Breivik continues Norway evidence

The man who killed 77 people last summer to protest at Muslim immigration to Europe said today he believed he could tell the …

The man who killed 77 people last summer to protest at Muslim immigration to Europe said today he believed he could tell the ideology of his prospective massacre victims by looking at them, and tried to spare one who appeared "right-wing".

"Certain people look more leftist than others," Anders Behring Breivik said on the sixth day of a trial that has transfixed Norway, explaining how he picked off "Marxists" with his rifle and pistol while passing over a young man he thought looked conservative.

"This person ... appeared right-wing, that was his appearance. That's the reason I didn't fire any shots at him," said Breivik (33) whose sanity or lack of it is a prime issue to be determined in the trial.

Breivik has given a detailed account of his car bomb attack at government headquarters in Oslo, which killed eight people, and a follow-up gun massacre at a Labour Party island camp where he killed 69, mostly teenagers, all within a few hours on July 22nd.

Most Norwegians have reacted with contained horror to the content of Breivik's testimony, delivered in a cold, matter-of-fact manner, while there is wide public acceptance of his right as a defendant to give it.

Breivik has had almost free rein to issue warnings against immigraton and explain how he scoured the Internet for bomb-making recipes while writing a 1,500-page document declaring himself part of a secretive group that is Europe's answer to Al-Qaeda - a group the police have said likely does not exist.

Breivik has denied criminal guilt, insisting that his victims were "traitors" whose multiculturalist views facilitated what he saw as a de facto Muslim invasion of Europe.

But today Breivik issued his first seeming apology, to innocent bystanders hurt or killed when his 950-kilogram fertiliser bomb went off in Oslo.
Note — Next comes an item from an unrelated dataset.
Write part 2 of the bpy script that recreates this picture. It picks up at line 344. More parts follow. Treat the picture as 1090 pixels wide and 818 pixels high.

More than 200 were injured.

"To all of those ... I want to say I am deeply sorry for what happened," he said. "But what happened, happened."

He called his acts "a minor barbarity to prevent a larger one", apparently referring to Europe's supposed cultural decline.

The 22-year-old he chose not to kill, a Labour Party youth wing activist named Adrian Pracon, has told reporters:" I remember him pointing the gun at me for quite a long time before he took it down, turned and walked away."

Later in the rampage, which lasted more than an hour, Breivik came upon Pracon again as he played dead, and this time shot the son of Polish immigrants through the shoulder.

In another separate apparent bid to show he has a conscience, Breivik pointed out that he spared the life of a 10-year-old boy whom he had had in his rifle sights on the island.

"I could not understand what such a little boy was doing at a political indoctrination camp," said Breivik, whose victims were as young as 14.

The boy's name has not been released by the authorities but his father, Trond Berntsen, was an off-duty police officer serving as the island's security guard. He was Breivik's first victim, according to the indictment.

Ahead of the trial, which is expected to last 10 weeks, one court-appointed team of psychiatrists concluded Breivik was psychotic while a second found him mentally capable. If  Breivik is deemed sane, as he hopes to be, he could face a 21-year prison sentence with indefinite extensions for as long as he is considered dangerous.